It’s Dr. Martin Luther King Jr. meets corporate social responsibility meets fair trade claims, and it’s literally just around the corner. Earlier this week, Starbucks CEO Howard Schultz announced a brilliant little community organizing scheme: to unify the many races of his apparently segregated clientele.
The everyday Starbucks goer may have already had the pleasure of a seeing a few more characters scratched onto his or her cup (in the signature black sharpie) Wednesday morning—in addition to the standard “2% milk” , “soy”, “non-fat”, “whipped” or “anything besides coffee.” Upon the request of Schultz, all Starbucks’ baristas a implored to write “Race Together” in print across the side of customers’ cups throughout the day. According to Mr. Shultz, the goal of the initiative is to get patrons and staff “talking about race.”
Perhaps Mr. Shultz is an acquaintance of Cornell alum Bill Nye ’77, who just this past month expressed on Bill Maher’s ’78 nightly program that the key to peace in the Western world and Central Europe with regards to deterring the spread of Islamic terror, is to “get to know [their] neighbors.”

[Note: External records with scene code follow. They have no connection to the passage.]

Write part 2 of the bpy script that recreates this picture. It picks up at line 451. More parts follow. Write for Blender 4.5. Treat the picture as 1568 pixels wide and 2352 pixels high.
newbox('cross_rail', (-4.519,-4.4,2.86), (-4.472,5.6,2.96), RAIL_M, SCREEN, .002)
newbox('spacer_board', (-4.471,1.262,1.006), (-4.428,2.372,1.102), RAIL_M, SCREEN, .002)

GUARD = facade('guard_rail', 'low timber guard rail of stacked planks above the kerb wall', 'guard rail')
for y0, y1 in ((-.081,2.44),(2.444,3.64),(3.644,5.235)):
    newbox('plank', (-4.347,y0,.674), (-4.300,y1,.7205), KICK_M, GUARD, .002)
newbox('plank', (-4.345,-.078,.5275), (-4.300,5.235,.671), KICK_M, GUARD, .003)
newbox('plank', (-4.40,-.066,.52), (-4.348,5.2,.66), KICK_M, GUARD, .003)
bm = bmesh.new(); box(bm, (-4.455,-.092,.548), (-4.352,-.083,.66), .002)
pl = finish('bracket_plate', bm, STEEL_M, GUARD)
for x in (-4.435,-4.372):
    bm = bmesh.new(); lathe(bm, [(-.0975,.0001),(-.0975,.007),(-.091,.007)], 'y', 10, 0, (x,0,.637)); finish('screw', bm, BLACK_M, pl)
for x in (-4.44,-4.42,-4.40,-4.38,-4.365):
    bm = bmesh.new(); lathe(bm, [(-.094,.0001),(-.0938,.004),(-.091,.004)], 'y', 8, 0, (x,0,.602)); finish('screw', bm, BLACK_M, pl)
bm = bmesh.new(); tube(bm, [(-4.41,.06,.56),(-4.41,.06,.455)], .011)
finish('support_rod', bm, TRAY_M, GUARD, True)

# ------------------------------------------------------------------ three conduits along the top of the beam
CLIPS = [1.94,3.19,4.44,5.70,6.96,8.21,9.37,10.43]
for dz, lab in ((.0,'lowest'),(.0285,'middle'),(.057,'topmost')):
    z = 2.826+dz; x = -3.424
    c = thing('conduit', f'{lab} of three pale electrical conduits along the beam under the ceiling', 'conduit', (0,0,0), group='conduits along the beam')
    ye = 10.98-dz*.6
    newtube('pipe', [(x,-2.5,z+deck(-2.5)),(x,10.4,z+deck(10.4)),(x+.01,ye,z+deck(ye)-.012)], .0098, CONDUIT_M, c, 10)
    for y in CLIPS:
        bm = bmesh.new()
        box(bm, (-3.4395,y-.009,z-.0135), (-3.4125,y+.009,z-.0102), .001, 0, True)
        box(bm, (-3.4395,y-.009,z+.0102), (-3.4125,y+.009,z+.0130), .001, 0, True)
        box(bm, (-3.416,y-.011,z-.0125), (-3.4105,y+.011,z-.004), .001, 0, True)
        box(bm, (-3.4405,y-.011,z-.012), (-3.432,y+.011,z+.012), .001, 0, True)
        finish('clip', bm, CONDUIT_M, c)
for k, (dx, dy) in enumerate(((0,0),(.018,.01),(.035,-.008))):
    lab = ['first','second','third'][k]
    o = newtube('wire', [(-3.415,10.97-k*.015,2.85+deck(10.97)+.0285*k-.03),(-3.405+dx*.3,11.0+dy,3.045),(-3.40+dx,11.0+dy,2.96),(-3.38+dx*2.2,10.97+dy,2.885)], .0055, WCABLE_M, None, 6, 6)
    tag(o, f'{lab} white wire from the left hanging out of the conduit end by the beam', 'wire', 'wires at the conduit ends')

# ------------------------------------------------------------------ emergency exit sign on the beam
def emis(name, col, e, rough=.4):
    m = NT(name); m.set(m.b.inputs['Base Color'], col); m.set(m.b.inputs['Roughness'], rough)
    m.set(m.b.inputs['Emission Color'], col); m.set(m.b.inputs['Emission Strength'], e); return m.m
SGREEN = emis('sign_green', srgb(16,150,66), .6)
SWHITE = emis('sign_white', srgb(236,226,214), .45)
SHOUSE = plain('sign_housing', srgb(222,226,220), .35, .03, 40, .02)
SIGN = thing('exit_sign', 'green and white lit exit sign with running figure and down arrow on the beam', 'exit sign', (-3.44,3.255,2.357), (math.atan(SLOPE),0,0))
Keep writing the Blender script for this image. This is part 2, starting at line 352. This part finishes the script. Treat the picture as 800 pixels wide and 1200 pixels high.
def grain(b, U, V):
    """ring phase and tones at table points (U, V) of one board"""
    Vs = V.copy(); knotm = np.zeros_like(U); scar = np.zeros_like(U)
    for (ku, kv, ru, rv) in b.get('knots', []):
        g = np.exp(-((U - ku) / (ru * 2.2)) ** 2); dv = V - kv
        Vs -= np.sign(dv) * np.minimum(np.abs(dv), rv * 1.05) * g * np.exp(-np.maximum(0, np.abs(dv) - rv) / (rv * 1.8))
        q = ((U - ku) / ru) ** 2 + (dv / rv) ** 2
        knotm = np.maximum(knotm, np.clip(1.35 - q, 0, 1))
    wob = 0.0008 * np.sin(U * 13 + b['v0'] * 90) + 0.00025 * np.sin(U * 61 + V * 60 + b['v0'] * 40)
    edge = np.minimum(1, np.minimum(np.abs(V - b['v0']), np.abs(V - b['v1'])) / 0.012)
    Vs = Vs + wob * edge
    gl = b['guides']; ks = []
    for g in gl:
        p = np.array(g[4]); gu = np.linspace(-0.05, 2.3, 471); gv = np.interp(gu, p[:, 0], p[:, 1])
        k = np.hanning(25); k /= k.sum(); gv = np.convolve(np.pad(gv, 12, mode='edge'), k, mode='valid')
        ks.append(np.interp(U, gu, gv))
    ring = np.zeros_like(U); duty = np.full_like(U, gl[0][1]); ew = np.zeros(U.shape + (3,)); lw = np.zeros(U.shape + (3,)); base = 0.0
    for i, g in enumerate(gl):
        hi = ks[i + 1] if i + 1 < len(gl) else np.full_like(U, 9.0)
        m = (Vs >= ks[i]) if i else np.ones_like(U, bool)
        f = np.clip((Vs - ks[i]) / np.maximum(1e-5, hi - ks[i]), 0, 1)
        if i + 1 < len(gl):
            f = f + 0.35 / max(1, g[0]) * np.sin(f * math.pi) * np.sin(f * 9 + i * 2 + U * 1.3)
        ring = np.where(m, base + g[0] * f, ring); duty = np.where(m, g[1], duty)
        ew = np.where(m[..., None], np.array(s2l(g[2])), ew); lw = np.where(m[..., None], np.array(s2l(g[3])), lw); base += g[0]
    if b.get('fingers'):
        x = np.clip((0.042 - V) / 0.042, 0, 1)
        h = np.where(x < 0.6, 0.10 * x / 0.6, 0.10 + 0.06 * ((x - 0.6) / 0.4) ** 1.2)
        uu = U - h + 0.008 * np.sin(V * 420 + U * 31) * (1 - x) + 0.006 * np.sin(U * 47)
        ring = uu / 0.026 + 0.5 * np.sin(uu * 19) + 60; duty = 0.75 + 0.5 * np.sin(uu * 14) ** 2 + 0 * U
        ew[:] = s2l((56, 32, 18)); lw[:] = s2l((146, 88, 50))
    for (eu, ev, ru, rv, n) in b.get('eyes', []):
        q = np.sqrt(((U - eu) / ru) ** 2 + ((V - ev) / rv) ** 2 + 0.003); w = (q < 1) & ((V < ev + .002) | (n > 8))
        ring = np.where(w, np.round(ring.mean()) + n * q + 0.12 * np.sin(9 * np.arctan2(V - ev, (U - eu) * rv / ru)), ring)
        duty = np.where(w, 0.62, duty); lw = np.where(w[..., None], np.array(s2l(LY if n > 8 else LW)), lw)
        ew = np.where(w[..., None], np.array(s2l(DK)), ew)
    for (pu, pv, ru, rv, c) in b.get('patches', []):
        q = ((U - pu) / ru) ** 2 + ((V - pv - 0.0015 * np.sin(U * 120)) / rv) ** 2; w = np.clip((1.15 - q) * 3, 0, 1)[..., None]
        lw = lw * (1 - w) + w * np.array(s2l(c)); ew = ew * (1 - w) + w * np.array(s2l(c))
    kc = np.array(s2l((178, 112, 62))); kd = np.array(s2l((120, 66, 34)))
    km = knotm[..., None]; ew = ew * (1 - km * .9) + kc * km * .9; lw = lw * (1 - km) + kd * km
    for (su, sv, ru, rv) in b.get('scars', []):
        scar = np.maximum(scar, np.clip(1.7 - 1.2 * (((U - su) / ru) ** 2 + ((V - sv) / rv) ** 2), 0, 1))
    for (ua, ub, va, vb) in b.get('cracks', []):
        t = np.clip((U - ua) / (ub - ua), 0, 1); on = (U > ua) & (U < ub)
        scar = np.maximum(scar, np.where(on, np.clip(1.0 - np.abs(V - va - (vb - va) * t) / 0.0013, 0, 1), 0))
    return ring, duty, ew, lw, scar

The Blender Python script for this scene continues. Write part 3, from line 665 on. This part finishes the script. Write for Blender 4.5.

Not to discredit Mr. Shultz’s “altruistic” intent by comparing it to Mr. Nye’s, as the initiative seems quite positive, but the recent announcement and implementation of the “Race Together” movement has met much more criticism than praise over the past two days–not only externally (much of which has been over social media), but internally as well.
In an article published by Think Progress, a concerned black, gay Starbucks barista named Jaime Prater expressed how he supports the altruism of the initiative, but ultimately believes that the workplace is no such place to be having these highly personal and ideological discussions. He mentions that the “Race Together” initiative simply “[puts baristas] in a very difficult situation[s].”
Much to my not-surprise, when I stopped in for my regular evening decaf at the local Starbucks in Collegetown at 402 College Avenue, the barista who handed me my cup of piping hot, decaffeinated, corporately social responsible brew looked away bashfully, for there was no such label reading “Race Together.”
But even if she had mustered up the moxie to write “Race Together” on my cup, and was able to successfully bring the movement to my previously familiarized attention, I would still be left scratching my head at why Howard Schultz just doesn’t open up a store in Ferguson, Missouri. The seemingly-ubiquitous chain lacks a single store in Ferguson, a predominantly African-American community and home to much racial tension in the current day.
The plan would be simple: Mr. Shultz could just transfer a team of white employees to the new location in Ferguson and engage in whatever “Race(ing) Together” actually is. Back at their previous stores, these employees might not engage in much meaningful dialogue because, according to Think Progress, the company is over 60% white anyways.
What could be more effective than discussing the implications of racism while sipping a capuchino? Where better to meet the black victims of racism than a Starbucks. Trading in their food stamps for a latte and brioche? As a working class liberal I simply shake my head at this nonsense. I know how conservatives must feel when they are harnessed with the ideas of Sarah Palin.